Links to Consider, 10/8
Roger Farmer on Leijonhuvfud's Macro; Rob Henderson on elite revolutionaries; Peter Diamandis on artificial wombs; Patrick Collison and Ezra Klein on impediments to progress
In the late 1960s and early 1970s, Axel’s star shone brightly. But it was eclipsed by the publication in 1972 of Robert Lucas’s work on rational expectations. Almost overnight, the economic paradigm shifted, and the idea of disequilibrium macroeconomics and “involuntary unemployment” was banished from the lexicon of respectable discussion. Lucas argued that markets, including the labour market, are always in equilibrium and an entire decade of work was consigned to the dustbin of history (Farmer 2010).

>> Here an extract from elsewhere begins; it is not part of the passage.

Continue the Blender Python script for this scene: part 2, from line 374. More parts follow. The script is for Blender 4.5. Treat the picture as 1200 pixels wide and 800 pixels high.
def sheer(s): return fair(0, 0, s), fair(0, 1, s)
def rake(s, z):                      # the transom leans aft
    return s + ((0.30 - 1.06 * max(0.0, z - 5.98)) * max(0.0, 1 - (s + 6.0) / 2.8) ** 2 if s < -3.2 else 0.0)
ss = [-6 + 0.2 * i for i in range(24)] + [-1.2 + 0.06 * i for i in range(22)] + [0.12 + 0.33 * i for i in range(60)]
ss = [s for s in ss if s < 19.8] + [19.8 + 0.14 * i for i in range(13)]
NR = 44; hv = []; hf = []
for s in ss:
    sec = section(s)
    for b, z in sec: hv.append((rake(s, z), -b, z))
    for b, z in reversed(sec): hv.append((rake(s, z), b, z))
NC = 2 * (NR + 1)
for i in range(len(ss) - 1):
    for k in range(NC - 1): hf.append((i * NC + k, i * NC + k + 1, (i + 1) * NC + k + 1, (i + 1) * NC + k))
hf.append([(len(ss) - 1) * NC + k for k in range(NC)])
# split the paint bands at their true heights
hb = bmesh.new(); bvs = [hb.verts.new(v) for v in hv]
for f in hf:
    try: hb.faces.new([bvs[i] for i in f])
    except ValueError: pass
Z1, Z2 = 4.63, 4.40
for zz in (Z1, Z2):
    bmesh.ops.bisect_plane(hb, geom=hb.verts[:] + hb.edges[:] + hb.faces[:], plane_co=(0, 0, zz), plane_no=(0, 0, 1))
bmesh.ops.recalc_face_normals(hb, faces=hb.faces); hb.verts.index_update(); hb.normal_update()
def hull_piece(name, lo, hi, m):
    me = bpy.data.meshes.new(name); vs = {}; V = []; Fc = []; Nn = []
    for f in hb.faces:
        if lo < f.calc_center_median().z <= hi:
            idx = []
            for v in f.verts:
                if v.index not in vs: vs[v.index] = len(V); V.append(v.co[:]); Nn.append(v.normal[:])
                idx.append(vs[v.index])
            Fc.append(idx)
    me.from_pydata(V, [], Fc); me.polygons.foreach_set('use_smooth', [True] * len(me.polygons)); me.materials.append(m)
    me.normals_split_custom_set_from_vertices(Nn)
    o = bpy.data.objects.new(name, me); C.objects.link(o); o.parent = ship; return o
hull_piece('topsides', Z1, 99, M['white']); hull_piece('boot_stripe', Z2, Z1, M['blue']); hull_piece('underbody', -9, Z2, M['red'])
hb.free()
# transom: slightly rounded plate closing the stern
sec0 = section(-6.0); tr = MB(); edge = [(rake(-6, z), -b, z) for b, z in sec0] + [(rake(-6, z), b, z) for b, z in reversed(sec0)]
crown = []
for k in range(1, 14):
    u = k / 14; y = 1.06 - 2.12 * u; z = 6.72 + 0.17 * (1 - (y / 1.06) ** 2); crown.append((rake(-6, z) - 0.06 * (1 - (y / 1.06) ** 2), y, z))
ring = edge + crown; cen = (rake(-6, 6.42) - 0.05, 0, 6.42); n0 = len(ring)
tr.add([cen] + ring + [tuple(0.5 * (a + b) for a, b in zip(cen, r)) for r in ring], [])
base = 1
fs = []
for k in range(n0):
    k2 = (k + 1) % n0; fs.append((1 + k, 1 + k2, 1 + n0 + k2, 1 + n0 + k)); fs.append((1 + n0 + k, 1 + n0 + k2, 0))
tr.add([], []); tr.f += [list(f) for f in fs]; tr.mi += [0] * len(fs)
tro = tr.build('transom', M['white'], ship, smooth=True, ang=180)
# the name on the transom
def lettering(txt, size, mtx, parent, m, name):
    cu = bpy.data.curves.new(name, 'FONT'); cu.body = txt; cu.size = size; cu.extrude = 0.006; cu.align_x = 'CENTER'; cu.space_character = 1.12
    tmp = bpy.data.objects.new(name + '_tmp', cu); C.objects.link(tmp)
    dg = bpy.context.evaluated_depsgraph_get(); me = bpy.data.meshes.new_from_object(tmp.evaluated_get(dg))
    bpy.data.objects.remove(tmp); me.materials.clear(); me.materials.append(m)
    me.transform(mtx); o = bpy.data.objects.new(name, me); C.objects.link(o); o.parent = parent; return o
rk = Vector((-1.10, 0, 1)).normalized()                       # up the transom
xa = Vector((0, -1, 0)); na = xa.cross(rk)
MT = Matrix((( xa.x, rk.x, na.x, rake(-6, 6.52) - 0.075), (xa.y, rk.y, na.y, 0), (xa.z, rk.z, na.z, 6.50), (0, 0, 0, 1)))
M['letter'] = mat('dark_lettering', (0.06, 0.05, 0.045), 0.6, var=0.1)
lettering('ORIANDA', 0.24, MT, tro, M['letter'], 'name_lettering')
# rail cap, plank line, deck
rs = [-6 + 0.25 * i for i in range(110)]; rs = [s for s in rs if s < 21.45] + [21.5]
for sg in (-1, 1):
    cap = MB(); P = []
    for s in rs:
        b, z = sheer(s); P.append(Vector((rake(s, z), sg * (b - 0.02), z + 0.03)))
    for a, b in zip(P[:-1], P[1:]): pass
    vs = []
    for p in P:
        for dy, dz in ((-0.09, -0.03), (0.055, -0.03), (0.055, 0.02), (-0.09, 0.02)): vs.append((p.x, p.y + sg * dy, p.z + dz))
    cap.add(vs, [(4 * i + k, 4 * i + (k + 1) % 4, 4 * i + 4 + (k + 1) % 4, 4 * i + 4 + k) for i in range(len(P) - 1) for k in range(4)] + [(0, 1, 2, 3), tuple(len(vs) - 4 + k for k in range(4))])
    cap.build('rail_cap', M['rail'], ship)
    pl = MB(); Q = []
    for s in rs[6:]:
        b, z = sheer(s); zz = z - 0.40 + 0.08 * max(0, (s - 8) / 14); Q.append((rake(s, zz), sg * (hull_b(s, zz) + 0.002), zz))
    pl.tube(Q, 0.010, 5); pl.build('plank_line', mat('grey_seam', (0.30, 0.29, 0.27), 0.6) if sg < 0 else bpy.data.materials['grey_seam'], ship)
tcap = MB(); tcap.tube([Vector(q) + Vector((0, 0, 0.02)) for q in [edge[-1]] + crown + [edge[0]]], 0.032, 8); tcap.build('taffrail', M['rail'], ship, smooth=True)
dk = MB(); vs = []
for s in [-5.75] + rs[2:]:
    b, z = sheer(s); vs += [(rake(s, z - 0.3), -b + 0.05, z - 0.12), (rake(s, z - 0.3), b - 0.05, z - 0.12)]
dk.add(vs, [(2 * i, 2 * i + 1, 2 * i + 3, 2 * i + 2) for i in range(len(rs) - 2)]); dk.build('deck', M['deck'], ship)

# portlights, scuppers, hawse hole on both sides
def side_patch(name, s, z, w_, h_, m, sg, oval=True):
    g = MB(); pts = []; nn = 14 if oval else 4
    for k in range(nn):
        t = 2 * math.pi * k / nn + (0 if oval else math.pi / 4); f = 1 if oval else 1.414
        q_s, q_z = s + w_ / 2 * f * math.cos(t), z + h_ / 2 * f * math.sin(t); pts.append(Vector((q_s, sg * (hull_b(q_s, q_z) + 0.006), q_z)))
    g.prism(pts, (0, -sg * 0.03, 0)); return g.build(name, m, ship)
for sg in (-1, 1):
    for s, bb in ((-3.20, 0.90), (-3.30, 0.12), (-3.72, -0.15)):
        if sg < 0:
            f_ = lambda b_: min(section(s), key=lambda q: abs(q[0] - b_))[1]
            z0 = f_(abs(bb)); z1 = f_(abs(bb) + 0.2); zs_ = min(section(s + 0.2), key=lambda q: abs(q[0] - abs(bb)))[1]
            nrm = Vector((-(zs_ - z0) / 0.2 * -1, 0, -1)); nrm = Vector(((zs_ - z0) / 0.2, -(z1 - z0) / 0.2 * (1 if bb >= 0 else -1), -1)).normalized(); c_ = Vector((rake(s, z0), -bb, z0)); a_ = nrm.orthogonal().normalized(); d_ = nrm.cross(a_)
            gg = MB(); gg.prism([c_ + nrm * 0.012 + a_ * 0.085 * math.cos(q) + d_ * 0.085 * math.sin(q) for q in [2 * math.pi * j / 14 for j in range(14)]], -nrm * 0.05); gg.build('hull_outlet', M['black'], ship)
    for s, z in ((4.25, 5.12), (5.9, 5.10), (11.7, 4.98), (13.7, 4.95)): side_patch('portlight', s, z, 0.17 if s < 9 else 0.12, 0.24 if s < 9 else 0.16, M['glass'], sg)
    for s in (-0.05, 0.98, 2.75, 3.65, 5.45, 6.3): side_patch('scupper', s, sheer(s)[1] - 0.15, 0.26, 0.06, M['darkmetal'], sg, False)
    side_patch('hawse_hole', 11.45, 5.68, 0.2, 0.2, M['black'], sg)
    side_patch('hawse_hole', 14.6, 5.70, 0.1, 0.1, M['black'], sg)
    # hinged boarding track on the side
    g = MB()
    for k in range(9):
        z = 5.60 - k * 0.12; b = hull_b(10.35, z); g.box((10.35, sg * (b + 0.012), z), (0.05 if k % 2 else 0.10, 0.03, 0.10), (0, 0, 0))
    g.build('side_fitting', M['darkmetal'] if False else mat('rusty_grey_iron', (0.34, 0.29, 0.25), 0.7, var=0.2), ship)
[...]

The magnitude of this intellectual volte face is difficult to convey to anyone who did not live through it.
I lived through it. My economics career began as a bet on the disequilibrium macroeconomics of Clower, Leijonhufvud, Malinvaud and Barro-Grossman against the rational expectations school of Lucas, Sargent, and Fischer. That choice turned out to be the academic equivalent of taking a dive into an empty swimming pool. Pointer from Tyler Cowen.
Farmer concludes,
In Axel’s view, modern macroeconomics is a degenerative research programme that took a wrong turn in the 1950s. In my opinion, Axel was right about this. Time will tell if the profession will eventually agree.

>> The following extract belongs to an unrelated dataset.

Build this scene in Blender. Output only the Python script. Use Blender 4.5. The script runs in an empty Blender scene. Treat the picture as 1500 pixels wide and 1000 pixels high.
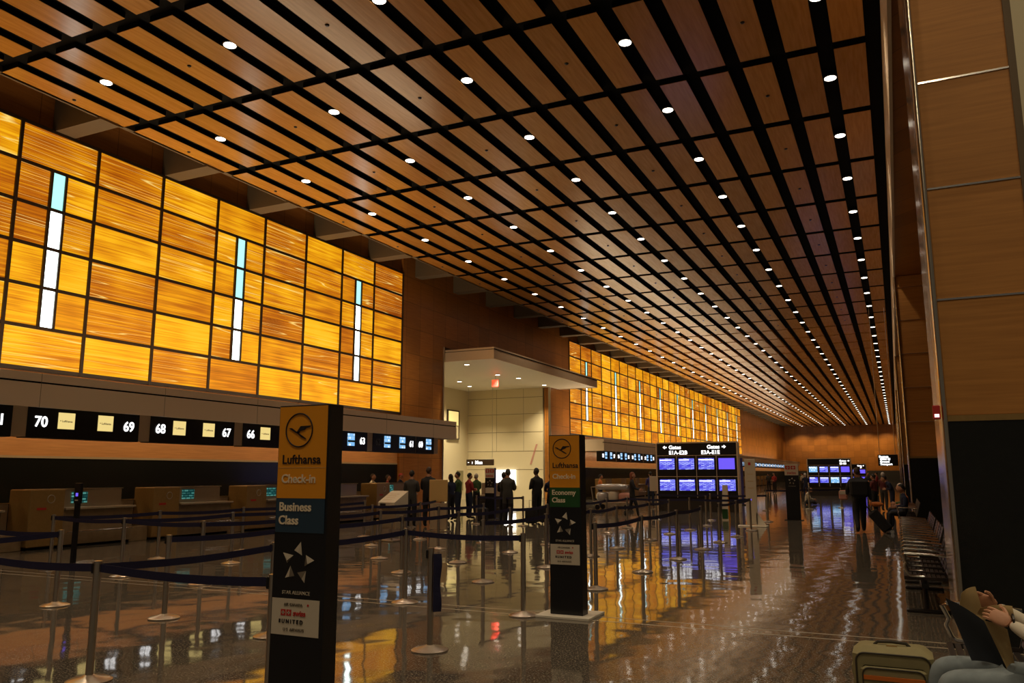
import bpy, bmesh, math, random
from mathutils import Vector, Matrix, Euler
random.seed(7)
PI = math.pi
SC = bpy.context.scene
COL = SC.collection

# ------------------------------------------------------------------ camera
cam_d = bpy.data.cameras.new('camera'); cam = bpy.data.objects.new('camera', cam_d); COL.objects.link(cam)
cam_d.sensor_width = 36; cam_d.lens = 1175.64 / 1500 * 36; cam_d.clip_end = 400
yaw, pitch, roll = math.radians(25.355), math.radians(9.383), math.radians(-.118)
fw = Vector((-math.sin(yaw) * math.cos(pitch), math.cos(yaw) * math.cos(pitch), math.sin(pitch)))
rt = Vector((math.cos(yaw), math.sin(yaw), 0)); up = rt.cross(fw)
r2 = rt * math.cos(roll) + up * math.sin(roll); u2 = -rt * math.sin(roll) + up * math.cos(roll)
m = Matrix((r2, u2, -fw)).transposed().to_4x4(); m.translation = (0, 0, 1.66)
cam.matrix_world = m
SC.camera = cam

# ------------------------------------------------------------------ world, exposure
w = bpy.data.worlds.new('world'); SC.world = w; w.use_nodes = True
bg = w.node_tree.nodes['Background']; bg.inputs[0].default_value = (1, .80, .58, 1); bg.inputs[1].default_value = .06
vs = SC.view_settings; vs.view_transform = 'Standard'; vs.look = 'None'; vs.gamma = 1; vs.exposure = 0
try: vs.use_curve_mapping = False
except Exception: pass
DISC = 7.5      # glow of the downlight lenses
SPOTW = 300.0    # lamps of the downlights

def lamp(name, kind, loc, power, color=(1, .84, .62), rot=(0, 0, 0), **kw):
    d = bpy.data.lights.new(name, kind); d.energy = power; d.color = color
    for k, v in kw.items(): setattr(d, k, v)
    o = bpy.data.objects.new(name, d); o.location = loc; o.rotation_euler = rot; COL.objects.link(o); return o
# unseen fill lamps added above the counter canopies to brighten the timber ceiling
for (ya, yb) in ((10, 30), (50, 105), (105, 160)):
    lamp('ceiling_fill_lamp', 'AREA', (-18.6, (ya + yb) / 2, 3.95), 26 * (yb - ya), (1, .78, .5), (PI, 0, 0), shape='RECTANGLE', size=1.2, size_y=yb - ya)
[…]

Most of us vastly underestimate how much status games between elites determine what happens in the world.
He invokes Peter Turchin and "elite over-production.”
can you imagine giving birth to a baby without an egg and a sperm, while using an artificial womb?
A stunning new breakthrough moves us closer to what an answer might look like.
If true, it should alter the demographic outlook.
The Podcast Browser has Ezra Klein’s conversation with Patrick Collison. I recommend the last half hour, starting about one hour in. They discuss institutional impediments to progress. Collison points to some evidence for massive inefficiencies in resource allocation in science. A survey he conducted found that most scientists would work on different projects if they had their choice. And they spend inordinate amounts of time applying for and administering grants. It seems as though we pay a huge price for the centralization and bureaucratization of scientific research.
Klein makes the point that talent flows to where people feel that they can make a difference. Someone with the know-how and ambition to build high-speed rail wants to build a rail line, not spend years fighting NIMBYs.
With an artificial womb in hand, to increase fertility, they will have to then perfect the artificial mother.
"If true, it should alter the demographic outlook."
I don't think it changes anything. We've had In vitro fertilisation for decades and it doesn't seem to have changed demography in a major way. Realized fertility is still much lower than desired fertility in most of the developed world even tough the technology for women to reach their desired fertility exists. I think realized fertility is mostly the result of culture, and this new technology will not change the demographic outlook much.